Projektleiterin: Dr. Anke Charton, M.A.
Laufzeit: 01.04.2020-30.09.2023
Fördergeber: FWF (Elise Richter)

In a contemporary climate where categories such as affect, nostalgia and »alternative facts« are called upon when considering history as a cultural practice, the imagination of a past ›Golden Age‹ and its subsequent retellings gain importance as a pattern of localizing identities in and as (historical) performance.


This project takes its trajectory from a double observation of Siglo de Oro theatre as, on the one hand, a performance practice, and as a cultural mainstay on the other hand: ›the‹ Siglo de Oro, coined as term only in retrospect, is omnipresent as cornerstone of Spanish cultural heritage in politics, academia and education, yet its canon theatre repertory figures less in performance than as a reference and a high-profile area of research, which invites inquiry into practices of history as much as into practices of theatre.


Investigating the divide of practice past and projection present, the aim of the study is two-fold: it examines the Siglo de Oro narrative as a site of staging national and cultural identity, addressing its own position, and contrasts it with a look at performance practices of the 16th and 17th centuries, particularly in regard to their moving in and out of a realm of newly forming professional secular theatre against the larger backdrop of Iberian festival culture.


The Madrid de los Austrias – Hapsburg Madrid - serves as a focal point to examine the intricate negotiations, through performance, between urban and rural representation, appropriated and othered identities, centralized and mobile cultures, and literate and illiterate practices.
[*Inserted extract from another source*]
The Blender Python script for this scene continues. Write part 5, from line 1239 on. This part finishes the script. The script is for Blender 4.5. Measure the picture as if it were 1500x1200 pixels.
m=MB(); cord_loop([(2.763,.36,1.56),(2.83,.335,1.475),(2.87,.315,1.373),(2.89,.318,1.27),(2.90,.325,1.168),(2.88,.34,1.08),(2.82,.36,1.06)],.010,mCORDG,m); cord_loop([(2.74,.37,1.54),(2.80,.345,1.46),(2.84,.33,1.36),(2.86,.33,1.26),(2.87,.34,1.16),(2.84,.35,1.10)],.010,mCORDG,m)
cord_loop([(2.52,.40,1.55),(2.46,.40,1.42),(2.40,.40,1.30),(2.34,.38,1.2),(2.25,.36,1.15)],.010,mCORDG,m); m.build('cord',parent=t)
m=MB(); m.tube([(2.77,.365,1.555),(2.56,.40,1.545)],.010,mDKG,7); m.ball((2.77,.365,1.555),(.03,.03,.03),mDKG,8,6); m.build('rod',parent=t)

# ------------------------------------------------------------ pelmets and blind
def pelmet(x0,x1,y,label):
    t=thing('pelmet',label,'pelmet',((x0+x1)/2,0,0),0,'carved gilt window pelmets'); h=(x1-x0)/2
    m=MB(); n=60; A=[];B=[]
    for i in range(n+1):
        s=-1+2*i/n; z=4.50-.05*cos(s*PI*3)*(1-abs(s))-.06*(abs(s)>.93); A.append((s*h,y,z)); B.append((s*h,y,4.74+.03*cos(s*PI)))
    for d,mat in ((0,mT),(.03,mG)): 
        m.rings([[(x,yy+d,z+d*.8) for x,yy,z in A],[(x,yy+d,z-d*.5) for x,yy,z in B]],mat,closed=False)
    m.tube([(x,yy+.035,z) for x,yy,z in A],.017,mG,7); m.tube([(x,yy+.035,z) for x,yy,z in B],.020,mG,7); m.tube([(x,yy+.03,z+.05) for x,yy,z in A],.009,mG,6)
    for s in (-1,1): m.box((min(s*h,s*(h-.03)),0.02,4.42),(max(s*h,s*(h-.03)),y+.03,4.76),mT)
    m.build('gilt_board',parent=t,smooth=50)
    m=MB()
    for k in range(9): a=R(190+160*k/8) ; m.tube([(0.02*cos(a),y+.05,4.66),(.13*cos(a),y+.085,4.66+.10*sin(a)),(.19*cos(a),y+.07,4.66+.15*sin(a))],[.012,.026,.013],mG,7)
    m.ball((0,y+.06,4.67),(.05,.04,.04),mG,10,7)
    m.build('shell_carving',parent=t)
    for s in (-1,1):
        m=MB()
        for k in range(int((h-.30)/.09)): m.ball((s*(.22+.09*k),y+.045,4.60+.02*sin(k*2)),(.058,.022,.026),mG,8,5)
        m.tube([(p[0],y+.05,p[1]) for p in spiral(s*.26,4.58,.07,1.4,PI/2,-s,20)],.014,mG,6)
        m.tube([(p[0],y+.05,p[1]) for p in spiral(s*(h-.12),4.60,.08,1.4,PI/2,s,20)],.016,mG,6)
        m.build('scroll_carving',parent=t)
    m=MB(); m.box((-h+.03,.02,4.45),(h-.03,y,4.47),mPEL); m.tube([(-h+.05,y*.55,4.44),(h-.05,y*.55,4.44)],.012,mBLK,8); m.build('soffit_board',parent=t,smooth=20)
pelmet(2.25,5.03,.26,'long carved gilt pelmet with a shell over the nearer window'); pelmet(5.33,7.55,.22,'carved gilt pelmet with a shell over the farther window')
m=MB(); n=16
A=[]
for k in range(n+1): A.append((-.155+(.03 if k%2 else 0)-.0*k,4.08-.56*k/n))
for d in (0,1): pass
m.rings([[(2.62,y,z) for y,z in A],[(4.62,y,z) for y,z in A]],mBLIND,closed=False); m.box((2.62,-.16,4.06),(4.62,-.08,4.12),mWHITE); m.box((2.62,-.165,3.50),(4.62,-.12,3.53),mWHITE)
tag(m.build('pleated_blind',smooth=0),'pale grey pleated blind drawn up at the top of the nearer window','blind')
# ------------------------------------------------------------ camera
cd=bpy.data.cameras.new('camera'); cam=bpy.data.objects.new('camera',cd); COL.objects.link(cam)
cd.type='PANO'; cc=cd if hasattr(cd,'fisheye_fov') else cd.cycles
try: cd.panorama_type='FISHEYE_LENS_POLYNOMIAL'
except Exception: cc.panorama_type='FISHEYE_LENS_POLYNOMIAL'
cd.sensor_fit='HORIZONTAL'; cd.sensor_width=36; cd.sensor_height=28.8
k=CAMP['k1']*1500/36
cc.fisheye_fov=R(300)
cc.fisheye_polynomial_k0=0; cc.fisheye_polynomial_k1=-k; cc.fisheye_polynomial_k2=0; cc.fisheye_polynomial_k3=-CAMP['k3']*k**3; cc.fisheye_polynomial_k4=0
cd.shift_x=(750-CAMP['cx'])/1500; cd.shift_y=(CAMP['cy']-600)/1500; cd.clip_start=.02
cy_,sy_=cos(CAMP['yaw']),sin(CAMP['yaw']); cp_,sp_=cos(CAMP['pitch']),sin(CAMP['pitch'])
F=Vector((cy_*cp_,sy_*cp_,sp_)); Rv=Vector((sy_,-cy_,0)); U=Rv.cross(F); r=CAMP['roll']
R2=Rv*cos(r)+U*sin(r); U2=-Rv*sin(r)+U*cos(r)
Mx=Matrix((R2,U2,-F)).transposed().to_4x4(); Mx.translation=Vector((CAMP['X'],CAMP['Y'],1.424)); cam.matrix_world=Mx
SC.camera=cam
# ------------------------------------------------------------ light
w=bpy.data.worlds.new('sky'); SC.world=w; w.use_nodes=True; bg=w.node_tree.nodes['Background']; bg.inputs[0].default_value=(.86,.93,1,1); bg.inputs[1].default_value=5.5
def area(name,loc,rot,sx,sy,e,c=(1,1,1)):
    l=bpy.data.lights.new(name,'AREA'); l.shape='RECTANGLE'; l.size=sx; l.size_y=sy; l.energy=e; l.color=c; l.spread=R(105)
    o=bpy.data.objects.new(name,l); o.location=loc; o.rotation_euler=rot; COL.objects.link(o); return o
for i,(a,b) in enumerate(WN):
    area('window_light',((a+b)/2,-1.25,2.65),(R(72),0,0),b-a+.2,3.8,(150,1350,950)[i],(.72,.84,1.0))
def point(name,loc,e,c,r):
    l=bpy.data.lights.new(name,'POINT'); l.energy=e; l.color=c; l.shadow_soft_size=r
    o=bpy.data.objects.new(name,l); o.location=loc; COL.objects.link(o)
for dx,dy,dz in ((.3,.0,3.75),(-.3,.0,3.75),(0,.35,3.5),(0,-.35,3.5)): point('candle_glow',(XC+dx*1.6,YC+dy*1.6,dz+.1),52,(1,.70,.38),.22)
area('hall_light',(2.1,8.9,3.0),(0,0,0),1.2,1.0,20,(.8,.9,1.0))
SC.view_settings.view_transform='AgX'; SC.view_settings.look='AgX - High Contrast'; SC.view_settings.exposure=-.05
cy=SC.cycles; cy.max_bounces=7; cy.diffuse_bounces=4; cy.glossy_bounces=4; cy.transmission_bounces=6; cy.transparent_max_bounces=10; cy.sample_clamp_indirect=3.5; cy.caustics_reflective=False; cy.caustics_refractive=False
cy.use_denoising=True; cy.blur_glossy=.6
Censorship and institutionalized structures left a mark on what was considered professional theatre, and what was not; yet even from within the canon of Siglo de Oro theatre – from its plays, treatises and legal frameworks –, the ostracized practices at the margins still shine through and give testimony to their continued influence on an official theatre culture and on the way it understands itself.


Siglo de Oro theatre, while a central field of studies within Spanish Philology with a rich scholarly tradition, has received far less attention from a perspective of Performance Studies – a field not institutionalized in the Spanish university system –, which is in turn the aim of this project. In addition to amplifying research on Early Modern dynamics of festival and theatre, it also looks at the performance of history as a place of identity, and asks whether strategies applied during the Siglo de Oro might, again, apply today.